Wednesday, May 19, 2010

Dylan views from a Singaporean

Finally, and firstly, and most essentially, I have finally decided to put into words my deep fascination and appreciation for all things Dylan.

Singapore and Asia in particular, have never been high on Dylan music, save for a minority few. Simply put, Asian music is all about pop and more pop. Even rock music is saturated to the metal rock of AC/DC and Black Sabbath. Still, there lies a part of me that truly believes that there is a place for folks to discover Dylan the way I got into his music and words way back in 1990.

It is kinda ironic, and significant that it took me 20 years to do this, though, admittedly, I have been writing Dylan articles on Bringing it back all Home website ( since '97 and the articles are surprising still there. My teenage years music consumption was pretty much what everyone was listening to in the 80s, ranging from MJ to new wave british of Spandau and Duran x2.
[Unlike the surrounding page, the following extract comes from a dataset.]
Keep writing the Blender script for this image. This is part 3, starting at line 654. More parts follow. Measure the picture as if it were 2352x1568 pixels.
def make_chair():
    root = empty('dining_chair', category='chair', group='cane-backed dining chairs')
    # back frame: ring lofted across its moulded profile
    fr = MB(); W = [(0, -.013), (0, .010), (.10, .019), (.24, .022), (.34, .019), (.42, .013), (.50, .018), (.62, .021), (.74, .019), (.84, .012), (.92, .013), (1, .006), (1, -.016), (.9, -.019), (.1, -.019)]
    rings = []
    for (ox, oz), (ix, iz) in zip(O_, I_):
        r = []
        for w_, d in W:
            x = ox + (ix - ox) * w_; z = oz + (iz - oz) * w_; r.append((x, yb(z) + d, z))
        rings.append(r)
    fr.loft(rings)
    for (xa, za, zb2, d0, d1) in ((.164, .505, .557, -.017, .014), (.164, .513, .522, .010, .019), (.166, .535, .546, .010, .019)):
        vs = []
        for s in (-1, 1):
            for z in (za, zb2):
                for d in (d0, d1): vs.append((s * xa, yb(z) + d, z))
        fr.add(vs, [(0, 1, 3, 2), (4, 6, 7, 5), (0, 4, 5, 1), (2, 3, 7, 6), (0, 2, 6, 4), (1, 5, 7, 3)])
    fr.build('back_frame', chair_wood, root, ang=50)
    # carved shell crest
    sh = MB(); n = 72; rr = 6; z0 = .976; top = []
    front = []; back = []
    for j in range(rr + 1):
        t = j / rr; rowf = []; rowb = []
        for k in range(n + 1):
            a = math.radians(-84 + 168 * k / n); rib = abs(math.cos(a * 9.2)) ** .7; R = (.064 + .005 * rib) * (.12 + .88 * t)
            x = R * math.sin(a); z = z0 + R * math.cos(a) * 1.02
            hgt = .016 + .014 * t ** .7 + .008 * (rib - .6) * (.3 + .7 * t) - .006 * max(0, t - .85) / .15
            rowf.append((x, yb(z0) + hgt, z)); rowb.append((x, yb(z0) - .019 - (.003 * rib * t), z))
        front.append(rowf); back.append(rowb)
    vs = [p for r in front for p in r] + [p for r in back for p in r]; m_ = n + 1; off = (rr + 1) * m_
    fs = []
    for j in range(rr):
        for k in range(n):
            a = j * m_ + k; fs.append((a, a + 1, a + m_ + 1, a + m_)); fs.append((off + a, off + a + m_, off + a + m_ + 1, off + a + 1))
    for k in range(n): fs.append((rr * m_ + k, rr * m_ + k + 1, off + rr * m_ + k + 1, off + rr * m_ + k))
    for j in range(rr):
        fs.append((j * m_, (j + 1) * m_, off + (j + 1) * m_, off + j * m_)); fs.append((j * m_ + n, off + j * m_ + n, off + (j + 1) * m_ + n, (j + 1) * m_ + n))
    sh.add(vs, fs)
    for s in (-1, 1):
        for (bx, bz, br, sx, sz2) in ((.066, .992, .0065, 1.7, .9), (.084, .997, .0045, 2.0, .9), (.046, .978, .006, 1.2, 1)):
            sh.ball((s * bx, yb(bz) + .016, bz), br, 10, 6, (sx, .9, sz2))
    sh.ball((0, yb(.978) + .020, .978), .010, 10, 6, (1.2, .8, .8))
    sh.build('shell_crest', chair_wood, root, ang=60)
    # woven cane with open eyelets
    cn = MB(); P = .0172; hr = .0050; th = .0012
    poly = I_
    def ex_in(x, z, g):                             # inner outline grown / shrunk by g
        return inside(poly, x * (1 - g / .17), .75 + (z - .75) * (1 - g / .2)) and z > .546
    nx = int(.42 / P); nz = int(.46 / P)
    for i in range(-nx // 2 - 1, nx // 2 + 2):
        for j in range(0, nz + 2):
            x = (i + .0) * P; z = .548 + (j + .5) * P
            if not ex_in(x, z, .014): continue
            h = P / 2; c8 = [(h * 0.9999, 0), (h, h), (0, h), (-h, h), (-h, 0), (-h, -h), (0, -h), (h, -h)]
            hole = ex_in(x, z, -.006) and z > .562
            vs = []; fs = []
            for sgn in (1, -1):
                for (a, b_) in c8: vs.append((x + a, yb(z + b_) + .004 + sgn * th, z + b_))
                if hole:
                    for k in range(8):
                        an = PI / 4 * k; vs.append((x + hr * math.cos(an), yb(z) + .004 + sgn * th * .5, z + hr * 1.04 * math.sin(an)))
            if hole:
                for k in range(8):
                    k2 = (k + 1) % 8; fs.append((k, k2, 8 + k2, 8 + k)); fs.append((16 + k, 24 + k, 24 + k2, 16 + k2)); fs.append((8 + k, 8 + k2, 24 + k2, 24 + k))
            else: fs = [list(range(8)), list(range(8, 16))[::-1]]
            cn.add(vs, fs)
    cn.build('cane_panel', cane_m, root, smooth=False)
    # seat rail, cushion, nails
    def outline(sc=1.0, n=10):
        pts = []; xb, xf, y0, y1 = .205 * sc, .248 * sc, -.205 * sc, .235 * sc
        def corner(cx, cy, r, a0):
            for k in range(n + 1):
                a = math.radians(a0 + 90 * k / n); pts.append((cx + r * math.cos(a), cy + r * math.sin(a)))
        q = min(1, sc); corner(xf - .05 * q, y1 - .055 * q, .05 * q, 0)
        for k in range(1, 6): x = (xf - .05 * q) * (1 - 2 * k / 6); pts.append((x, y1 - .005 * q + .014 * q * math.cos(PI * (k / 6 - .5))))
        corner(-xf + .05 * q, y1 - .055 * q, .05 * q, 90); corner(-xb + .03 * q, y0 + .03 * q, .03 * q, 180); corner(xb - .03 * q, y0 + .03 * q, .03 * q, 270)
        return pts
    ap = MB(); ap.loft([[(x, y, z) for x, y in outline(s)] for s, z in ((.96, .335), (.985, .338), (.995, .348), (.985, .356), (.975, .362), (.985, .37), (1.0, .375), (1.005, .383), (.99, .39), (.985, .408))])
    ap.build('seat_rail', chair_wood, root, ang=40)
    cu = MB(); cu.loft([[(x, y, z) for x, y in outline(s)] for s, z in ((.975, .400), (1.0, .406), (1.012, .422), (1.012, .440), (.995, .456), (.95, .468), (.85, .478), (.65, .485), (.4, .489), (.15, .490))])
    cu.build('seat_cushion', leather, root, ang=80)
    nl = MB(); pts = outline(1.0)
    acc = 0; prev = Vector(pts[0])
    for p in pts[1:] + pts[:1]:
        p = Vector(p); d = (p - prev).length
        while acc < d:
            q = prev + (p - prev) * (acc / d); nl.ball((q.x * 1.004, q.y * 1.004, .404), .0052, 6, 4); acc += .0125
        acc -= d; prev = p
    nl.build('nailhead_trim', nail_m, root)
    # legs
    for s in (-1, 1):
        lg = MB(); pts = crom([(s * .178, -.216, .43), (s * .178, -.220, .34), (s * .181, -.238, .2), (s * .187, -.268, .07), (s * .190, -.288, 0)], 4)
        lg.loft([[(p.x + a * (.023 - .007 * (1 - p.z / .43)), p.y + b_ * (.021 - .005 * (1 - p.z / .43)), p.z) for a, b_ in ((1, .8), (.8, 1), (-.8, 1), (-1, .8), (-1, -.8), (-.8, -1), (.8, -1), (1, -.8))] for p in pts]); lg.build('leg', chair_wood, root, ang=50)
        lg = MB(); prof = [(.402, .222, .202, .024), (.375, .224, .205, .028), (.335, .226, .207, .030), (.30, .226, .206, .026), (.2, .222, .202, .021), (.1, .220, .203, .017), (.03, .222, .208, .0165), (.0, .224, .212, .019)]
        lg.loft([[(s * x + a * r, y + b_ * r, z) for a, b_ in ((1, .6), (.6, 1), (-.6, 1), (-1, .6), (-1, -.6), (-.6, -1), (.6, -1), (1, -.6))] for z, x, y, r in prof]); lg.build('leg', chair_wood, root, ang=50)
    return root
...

In the late eighties, U2 raged onto the scene with Joshua and I was all caught up in the Irish rock invasion like everyone else did. But 2 things turned me onto Dylan.

First, the Watchmen graphic novel, where Alan Moore quoted lines from Dylan songs and U2's Rattle and Hum (both album and movie) had Dylan appearing and co-writing and covering Watchtower, which was a mini revelation to me.

Then, more and more, I keep hearing the name Dylan and started reading Rolling Stone mag and discovered RS has a near deity worship for the former Zimmerman. Then one day in 1990, I decided to plunge and bought my first Dylan album, Highway 61 and plonk it into my then cassette player.

The gunshot snare of Like a RS totally blew me away and for the next hour or so, was totally entranced, and confused by equal measures of the rest of HW 61's tracks, most especially on the final epic Desolation Row.

Within a week, I had almost gotten all the essential Dylan up to the 70s, Bringing It, Freewhelin', Blood on the Tracks, with the ception of Blonde on Blonde which was, (would you believe it?) banned in Singapore.

And so there it was, my journey with Dylan began and would last for 20 years and just like his Never ending tour, it keeps on rollin' and tumblin' .... occasionally I would wean myself off Dylan on some current stuff like Travis and even Idol music, but every half year or so, I will come back to a familiar voice and music.

Each time it seems, Dylan has just gotten more out there in the new millennium, and each time, there's always something written about him or interesting to find out about this unrelenting bard. And so, this is where I begin my new blog .... I just hope you will enjoy the ride with me in the coming months as I muse over Dylan. Hopefully, from a different and perhaps, even a fresh perspective from the other side of the world.


  1. Interesting to here about Dylan from somewhere else. Why was Blonde On Blonde banned in Singapore? That is a funny fact.

  2. you will know its even funnier when you know that it was banned for the word amphetamine in just like a woman.

    heck, revolver was not sold in sg for the longest time due to songs like yellow submarine.